I may disagree with some of the things Wright has said, I might even be offended by others. But that's doesn't give me the right to criticize the man or call him racist. Because the truth of the matter is, I couldn't possibly understand where he's coming from. He's right when he says that Hillary's never been called a nigger. Neither have I and I'm sure most of his detractors haven't either. Perspective is everything.

Let me take you on a trip to the No Spin Zone for an idea. Take a look at how Wright is treated here and then tell me you understand where he's coming from.
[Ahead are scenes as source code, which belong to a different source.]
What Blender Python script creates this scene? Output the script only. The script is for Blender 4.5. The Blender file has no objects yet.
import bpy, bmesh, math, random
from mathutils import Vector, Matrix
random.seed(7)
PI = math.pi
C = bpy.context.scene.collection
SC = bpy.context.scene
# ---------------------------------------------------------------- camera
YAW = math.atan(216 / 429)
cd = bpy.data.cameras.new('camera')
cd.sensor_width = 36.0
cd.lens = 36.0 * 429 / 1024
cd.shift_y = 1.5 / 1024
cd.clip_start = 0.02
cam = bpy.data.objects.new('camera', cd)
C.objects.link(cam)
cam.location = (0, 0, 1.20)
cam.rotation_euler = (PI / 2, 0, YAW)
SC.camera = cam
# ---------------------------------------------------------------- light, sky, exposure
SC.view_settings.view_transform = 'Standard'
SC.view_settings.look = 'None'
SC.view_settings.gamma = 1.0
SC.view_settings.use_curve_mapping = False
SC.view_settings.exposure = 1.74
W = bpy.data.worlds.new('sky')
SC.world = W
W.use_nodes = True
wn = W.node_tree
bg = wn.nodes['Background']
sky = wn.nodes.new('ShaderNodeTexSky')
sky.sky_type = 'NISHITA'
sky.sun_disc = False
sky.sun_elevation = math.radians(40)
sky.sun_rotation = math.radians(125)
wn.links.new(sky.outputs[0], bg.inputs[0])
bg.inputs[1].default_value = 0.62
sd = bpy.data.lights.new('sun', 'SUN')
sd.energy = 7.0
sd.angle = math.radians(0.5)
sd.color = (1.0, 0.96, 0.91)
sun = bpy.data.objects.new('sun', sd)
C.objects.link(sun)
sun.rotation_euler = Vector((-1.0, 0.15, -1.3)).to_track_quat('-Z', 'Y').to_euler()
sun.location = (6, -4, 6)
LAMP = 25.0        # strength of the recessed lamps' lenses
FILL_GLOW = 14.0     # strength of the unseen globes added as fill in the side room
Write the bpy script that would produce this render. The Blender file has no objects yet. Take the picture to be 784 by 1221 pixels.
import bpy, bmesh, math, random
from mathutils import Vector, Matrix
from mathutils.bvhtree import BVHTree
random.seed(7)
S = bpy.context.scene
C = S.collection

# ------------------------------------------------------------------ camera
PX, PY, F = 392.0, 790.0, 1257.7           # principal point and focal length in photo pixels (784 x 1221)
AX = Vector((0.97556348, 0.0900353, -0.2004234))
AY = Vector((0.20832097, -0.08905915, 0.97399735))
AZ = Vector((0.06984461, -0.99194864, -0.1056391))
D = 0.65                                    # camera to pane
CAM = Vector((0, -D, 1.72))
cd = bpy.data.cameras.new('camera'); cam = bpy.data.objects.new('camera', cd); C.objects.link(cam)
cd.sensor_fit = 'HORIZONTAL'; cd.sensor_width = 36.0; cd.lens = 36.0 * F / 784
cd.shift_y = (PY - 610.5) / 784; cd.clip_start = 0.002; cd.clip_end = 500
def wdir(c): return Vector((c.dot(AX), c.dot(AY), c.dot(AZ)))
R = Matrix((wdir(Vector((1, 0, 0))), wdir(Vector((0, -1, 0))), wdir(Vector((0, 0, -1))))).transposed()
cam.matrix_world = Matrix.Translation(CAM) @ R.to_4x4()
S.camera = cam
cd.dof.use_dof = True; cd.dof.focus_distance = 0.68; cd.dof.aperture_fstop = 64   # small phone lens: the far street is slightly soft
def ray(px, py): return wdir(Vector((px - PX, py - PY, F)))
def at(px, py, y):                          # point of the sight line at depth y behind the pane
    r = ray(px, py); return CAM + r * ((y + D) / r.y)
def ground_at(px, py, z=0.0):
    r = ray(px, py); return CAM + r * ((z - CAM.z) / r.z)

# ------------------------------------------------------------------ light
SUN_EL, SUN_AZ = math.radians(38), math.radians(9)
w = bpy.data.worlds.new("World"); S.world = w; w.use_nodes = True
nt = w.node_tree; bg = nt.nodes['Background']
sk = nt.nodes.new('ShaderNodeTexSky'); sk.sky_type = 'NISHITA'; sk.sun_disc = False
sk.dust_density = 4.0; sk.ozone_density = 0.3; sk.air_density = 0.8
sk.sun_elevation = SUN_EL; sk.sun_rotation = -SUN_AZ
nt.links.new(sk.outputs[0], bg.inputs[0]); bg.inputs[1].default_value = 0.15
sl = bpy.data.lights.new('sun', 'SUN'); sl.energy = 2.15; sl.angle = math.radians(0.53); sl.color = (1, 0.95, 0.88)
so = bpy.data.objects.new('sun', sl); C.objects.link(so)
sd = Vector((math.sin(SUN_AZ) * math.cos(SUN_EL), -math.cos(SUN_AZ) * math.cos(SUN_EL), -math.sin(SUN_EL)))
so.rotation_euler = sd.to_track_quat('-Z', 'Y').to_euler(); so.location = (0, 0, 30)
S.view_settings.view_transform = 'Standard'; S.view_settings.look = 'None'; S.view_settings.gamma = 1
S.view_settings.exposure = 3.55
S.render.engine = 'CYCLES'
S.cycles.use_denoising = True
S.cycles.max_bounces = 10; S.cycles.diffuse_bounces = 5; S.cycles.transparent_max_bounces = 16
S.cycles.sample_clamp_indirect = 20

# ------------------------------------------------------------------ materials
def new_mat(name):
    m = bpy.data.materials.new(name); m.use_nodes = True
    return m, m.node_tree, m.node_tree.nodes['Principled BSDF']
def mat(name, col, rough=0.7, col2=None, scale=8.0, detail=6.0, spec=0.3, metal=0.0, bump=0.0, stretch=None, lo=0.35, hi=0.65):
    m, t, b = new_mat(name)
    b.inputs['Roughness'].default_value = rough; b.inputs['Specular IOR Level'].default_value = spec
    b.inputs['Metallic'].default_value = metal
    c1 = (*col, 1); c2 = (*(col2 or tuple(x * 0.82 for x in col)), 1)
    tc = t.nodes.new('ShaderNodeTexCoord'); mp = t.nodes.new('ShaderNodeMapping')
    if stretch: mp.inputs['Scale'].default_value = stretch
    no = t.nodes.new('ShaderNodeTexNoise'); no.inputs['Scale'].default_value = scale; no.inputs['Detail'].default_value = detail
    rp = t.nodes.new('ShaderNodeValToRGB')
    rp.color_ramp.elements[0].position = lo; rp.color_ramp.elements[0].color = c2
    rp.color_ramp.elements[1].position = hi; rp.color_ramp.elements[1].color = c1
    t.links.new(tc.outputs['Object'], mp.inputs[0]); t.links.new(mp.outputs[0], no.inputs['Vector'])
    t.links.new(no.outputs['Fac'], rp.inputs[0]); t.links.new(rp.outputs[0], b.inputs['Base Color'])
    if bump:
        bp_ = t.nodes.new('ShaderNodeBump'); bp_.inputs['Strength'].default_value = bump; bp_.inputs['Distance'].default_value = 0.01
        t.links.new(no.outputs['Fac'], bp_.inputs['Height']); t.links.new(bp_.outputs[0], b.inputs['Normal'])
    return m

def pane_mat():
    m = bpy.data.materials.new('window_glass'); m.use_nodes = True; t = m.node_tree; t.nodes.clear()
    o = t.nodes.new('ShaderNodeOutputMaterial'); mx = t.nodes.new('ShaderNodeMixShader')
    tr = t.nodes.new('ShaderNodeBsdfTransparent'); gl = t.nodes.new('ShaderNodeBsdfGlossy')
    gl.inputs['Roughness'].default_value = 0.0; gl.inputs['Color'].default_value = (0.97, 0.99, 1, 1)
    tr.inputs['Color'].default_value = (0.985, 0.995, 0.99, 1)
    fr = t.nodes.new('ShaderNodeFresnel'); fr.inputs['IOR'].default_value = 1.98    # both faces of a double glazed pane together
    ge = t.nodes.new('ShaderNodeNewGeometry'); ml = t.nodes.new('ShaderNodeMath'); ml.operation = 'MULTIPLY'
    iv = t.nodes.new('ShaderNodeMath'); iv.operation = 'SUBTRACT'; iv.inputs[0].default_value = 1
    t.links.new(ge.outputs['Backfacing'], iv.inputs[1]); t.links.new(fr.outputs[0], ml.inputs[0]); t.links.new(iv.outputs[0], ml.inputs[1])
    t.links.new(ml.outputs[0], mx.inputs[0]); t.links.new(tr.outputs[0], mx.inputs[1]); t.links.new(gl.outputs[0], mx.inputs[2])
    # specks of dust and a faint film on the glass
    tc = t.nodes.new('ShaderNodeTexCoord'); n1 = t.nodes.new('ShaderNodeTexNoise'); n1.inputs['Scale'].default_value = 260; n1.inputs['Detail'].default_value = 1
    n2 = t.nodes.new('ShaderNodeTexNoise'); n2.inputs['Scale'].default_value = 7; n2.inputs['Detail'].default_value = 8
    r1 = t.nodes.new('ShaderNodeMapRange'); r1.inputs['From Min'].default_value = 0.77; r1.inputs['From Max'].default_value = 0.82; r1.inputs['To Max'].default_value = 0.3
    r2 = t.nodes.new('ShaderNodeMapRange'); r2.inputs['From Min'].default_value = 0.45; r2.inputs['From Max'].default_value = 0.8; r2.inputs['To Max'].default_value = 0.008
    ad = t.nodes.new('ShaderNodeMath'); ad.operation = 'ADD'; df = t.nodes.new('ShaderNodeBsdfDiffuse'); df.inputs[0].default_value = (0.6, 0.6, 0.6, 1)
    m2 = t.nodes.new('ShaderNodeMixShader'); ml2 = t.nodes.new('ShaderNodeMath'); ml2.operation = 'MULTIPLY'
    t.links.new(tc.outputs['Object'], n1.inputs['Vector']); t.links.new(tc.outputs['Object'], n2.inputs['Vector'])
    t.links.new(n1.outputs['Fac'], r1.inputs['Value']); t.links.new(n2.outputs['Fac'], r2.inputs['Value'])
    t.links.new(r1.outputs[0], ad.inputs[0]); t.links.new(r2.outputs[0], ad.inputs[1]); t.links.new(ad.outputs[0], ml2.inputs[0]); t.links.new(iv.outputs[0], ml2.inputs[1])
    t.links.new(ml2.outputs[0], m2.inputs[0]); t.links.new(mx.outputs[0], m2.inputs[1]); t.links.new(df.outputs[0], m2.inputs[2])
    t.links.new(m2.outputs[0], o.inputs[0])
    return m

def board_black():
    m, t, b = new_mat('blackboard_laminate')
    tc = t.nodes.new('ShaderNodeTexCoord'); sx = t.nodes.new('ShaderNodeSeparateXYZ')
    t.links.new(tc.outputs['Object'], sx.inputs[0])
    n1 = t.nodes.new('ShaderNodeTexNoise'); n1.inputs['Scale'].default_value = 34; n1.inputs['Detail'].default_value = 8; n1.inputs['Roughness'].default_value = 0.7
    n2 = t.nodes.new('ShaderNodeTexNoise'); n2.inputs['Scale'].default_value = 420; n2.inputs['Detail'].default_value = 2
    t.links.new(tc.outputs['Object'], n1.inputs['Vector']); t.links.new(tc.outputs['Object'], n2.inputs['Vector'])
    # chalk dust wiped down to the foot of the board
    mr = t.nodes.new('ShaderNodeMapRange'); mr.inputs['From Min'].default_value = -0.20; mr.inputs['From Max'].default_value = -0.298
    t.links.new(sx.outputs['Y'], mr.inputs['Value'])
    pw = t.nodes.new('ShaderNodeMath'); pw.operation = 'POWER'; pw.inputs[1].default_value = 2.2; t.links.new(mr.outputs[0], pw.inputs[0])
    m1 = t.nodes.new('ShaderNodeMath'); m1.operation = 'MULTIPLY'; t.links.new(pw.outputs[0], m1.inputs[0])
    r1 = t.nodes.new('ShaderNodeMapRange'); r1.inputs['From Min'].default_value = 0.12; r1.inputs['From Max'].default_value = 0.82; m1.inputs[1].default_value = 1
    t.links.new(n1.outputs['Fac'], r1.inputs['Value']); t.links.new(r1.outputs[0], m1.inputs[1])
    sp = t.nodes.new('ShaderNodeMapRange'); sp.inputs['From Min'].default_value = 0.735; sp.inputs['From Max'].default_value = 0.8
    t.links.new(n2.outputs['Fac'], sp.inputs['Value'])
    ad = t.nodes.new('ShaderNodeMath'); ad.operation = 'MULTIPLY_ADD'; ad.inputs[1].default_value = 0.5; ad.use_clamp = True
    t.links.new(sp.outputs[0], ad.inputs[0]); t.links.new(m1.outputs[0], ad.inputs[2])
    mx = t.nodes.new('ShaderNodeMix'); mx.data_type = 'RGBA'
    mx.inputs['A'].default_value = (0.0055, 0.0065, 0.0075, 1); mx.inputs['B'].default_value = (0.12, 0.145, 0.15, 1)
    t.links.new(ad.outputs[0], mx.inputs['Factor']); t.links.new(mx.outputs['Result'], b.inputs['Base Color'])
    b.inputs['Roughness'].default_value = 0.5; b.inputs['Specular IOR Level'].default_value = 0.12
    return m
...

I'm not saying that anyone is as obnoxious or disrespectful as Sean Hannity. But his thought that Trinity United is prejudiced because they advertise themselves as a black church is something that many people agree with. But who is Sean Hannity to be calling Wright prejudiced? Who is Sean Hannity to be quoting MLK to a black pastor? It's a shame.

My point is that the issue of race is a complex problem. Debasing it as a public spectacle will only halt the type of dialog that Obama has courageously opened up. Simplifying the idea of race was exactly the problem in the first place.

We have an incredible opportunity to address an issue that has been fundamentally ignored since the 1960's. I know there are other problems in this country right now. Perhaps some of them are more pressing needs than discussing it.

But there may never be a more perfect time than the present to progress race. Barack Obama went out on a limb. Will we follow as well?